Ralph Davis

Walk of Fame

Ralph Davis

Waynesboro, Tennessee 38485, United States

Created By: South Central Tennessee Tourism Association

Information

Ralph Davis was born on March 15, 1930 in rural Wayne County, Tennessee. He moved to Wayne County, Michigan in 1951. After being drafted into the army, Ralph was stationed in Missouri, playing western swing with a ten-piece band nightly. After his military service was over, Ralph returned to Detroit in 1957 and formed the Western Rhythm Boys with two of his brothers: Kenneth on the fiddle, Guy on bass guitar, and Ralph on guitar.

During late 1957, Davis cut two original songs for Jack Brown of Fortune Records in Detroit. “Searching For You” featured bass, drums, steel guitar, fiddle, and Davis’ vocal and rhythm guitar. “That’s all I played back then,” Ralph said. “That’s all I’ve ever played, mountain guitar. I play a little banjo and mandolin, but not enough to amount to anything. … my brother Kenny, he’s a great musician. A great mandolin player…he played fiddle fluently, and he plays a great guitar.”

In an interview conducted several years ago, Ralph said, “One night we was working this club in Ann Arbor (Michigan), I’ll never forget it. I had an old ’53 Buick, and it had those fluid (electric) windows in it, and somebody rolled one down behind, and we couldn’t get it up. Boy, I was freezing! On the way home, Marty (Robbins) was singing on the radio. We had tuned in to WSM, I always listened. I told Kenny, ‘Do you know what I’m gonna do?’ And he said, ‘Nah.’ I said, ‘I’m going back to Nashville.’ He said, ‘What for?’ I said, ‘I’m gonna get on the Opry.’ And he just laughed, ‘Oh yeah?’ I said, ‘Yeah. In two weeks, I’m leaving.’ And so I did. I went out there and gave them my notice, and you know what? He left before I did!”

Soon after moving to Nashville during the winter of 1958, Ralph and his brothers Kenneth and Guy rustled up some gigs playing music in the city’s active night club scene. “I had to get a job when I went down there – something to do besides the music,” recalled Ralph. “I got a job in a print shop. Then I started writing songs, and hanging around Tootsie’s. I met a lot of people there…next thing I knew, I had a song on an Ernest Tubb record!”

Ralph worked with bandleader “Big Jeff” (Grover Franklin Bess) and his Radio Playboys for a while.

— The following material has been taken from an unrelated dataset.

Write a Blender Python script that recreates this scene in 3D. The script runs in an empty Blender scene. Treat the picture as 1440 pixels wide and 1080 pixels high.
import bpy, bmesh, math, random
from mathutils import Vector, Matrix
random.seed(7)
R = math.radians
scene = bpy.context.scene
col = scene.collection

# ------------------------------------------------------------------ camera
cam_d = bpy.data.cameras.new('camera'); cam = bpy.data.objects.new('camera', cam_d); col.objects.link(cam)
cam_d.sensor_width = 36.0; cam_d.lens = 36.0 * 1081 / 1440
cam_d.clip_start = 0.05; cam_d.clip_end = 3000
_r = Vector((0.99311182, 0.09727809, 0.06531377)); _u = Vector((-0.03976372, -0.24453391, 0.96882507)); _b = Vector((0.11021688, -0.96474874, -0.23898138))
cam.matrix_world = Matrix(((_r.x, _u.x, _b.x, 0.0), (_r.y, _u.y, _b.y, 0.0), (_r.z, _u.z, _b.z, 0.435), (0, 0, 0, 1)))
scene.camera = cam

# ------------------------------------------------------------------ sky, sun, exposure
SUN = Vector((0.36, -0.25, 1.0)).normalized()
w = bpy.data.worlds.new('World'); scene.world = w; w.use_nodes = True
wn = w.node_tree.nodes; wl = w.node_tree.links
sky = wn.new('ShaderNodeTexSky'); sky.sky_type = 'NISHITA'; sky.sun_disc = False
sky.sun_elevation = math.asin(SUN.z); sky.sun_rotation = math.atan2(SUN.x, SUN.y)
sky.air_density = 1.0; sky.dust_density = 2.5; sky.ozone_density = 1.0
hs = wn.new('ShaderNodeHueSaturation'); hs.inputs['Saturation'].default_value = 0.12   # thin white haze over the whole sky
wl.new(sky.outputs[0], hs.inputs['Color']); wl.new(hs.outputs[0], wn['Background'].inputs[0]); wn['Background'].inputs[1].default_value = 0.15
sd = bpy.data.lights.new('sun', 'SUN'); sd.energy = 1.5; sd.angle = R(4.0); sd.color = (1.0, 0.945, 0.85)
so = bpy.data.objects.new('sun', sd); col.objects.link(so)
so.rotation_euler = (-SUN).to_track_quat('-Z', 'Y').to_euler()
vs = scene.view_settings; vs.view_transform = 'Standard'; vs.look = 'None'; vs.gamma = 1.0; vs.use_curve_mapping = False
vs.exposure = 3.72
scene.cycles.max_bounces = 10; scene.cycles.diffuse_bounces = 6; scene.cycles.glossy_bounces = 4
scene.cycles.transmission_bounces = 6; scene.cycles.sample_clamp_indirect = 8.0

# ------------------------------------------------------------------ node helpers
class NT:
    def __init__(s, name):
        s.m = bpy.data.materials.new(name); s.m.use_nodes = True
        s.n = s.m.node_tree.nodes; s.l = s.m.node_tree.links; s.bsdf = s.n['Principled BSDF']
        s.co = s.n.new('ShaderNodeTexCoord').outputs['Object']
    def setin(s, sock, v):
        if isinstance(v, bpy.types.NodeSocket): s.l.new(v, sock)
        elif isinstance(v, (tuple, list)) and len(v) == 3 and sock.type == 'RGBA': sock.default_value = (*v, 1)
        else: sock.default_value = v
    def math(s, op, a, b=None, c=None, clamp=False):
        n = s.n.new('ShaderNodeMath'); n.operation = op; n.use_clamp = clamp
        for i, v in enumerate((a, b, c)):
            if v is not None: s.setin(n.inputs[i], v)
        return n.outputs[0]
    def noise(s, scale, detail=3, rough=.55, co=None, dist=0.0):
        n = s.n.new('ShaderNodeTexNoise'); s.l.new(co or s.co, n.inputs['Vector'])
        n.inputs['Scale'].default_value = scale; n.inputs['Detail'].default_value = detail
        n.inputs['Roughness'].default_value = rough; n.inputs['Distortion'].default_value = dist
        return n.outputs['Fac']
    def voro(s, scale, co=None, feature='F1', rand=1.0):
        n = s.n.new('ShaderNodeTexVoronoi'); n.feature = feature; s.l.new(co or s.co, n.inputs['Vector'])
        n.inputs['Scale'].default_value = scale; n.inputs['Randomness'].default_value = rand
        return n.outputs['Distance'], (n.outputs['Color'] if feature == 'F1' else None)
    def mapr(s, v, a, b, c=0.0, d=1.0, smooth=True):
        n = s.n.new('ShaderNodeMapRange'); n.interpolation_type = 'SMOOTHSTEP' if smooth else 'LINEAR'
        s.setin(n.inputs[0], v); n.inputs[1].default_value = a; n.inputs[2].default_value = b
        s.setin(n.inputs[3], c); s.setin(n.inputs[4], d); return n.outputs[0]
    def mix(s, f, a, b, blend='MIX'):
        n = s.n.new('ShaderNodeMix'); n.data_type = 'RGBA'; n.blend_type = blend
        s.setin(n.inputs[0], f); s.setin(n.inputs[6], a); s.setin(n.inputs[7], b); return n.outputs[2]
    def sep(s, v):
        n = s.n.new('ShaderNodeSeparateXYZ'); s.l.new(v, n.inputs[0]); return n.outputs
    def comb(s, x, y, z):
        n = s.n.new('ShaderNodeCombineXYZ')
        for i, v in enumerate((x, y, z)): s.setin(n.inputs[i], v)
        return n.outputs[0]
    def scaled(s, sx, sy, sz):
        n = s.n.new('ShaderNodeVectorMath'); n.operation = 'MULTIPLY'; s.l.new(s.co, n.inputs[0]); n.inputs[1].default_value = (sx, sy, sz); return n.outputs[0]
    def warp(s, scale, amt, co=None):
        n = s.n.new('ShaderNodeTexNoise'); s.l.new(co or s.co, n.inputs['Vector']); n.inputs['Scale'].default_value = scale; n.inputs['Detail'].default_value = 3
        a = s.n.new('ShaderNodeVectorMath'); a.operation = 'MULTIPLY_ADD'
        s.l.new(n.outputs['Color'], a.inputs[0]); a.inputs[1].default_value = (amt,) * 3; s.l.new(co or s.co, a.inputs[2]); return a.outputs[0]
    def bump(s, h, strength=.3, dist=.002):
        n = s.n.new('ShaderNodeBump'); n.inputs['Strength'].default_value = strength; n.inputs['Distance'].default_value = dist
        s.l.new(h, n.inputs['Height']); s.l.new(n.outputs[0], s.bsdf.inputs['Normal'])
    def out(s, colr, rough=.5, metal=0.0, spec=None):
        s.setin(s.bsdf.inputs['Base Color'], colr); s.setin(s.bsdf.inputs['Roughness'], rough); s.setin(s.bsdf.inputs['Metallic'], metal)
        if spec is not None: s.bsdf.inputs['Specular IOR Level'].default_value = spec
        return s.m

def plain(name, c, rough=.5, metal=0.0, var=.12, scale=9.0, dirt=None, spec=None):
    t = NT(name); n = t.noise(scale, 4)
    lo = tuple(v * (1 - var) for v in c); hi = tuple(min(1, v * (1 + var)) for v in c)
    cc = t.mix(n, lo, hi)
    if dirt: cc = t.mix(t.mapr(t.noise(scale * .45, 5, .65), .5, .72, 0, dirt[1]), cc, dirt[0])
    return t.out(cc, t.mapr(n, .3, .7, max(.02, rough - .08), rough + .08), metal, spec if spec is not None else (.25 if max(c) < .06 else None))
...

At that time, Big Jeff and his wife, Tootsie, owned Tootsie’s Orchid Lounge on Broadway, a hangout for musicians who worked the Opry stage at the Ryman Auditorium, which was located near a back door to the club.

“Tommy Hill was a great influence on me,” said Davis. “He liked some of the songs I’d written, so I made a demo at Starday Recording Studio. They started getting some of them recorded by Archie Campbell, Roy Drusky…then Tommy asked me once if I’d fill in for him at the Opry. He was a rhythm (guitar) player. I said, ‘Sure, man!’ I got to know all the acts down there. When Tommy decided he didn’t want to play on a particular night, I’d go take his place. One day he told me, ‘I’m gonna quit. Do you want the job?’ I said, ‘You bet I do.’ This was, like, 1960. I talked with the manager and he said, ‘Yeah, as far as I’m concerned.’ It wasn’t really called a ‘staff band’ at that time. It depended on the artists who wanted to use you. That went on until about ’68. But then one day they called the musicians in and told us they were making a staff band, and they were just gonna keep so many of us to play. Me and my brother Guy were included in it. Hal Love, Billy Linneman, Junior Husky, Pete Drake, Jimmy ‘Spider’ Wilson…there were ten of us that was kept there. We stayed there for the next forty years.”

1999 marked the end of an era at the Grand Ole Opry, when management asked most of the regular musicians to retire. After forty years, Davis left the stage of the Opry for the last time. “I got to work with some great people,” he said. “It was my desire, when I was young, growing up on the little farm over here. We had a battery-operated radio and I’d listen to the Opry every Saturday night.” A decade after leaving the Opry, Ralph Davis passed away in Waynesboro on October 29, 2010.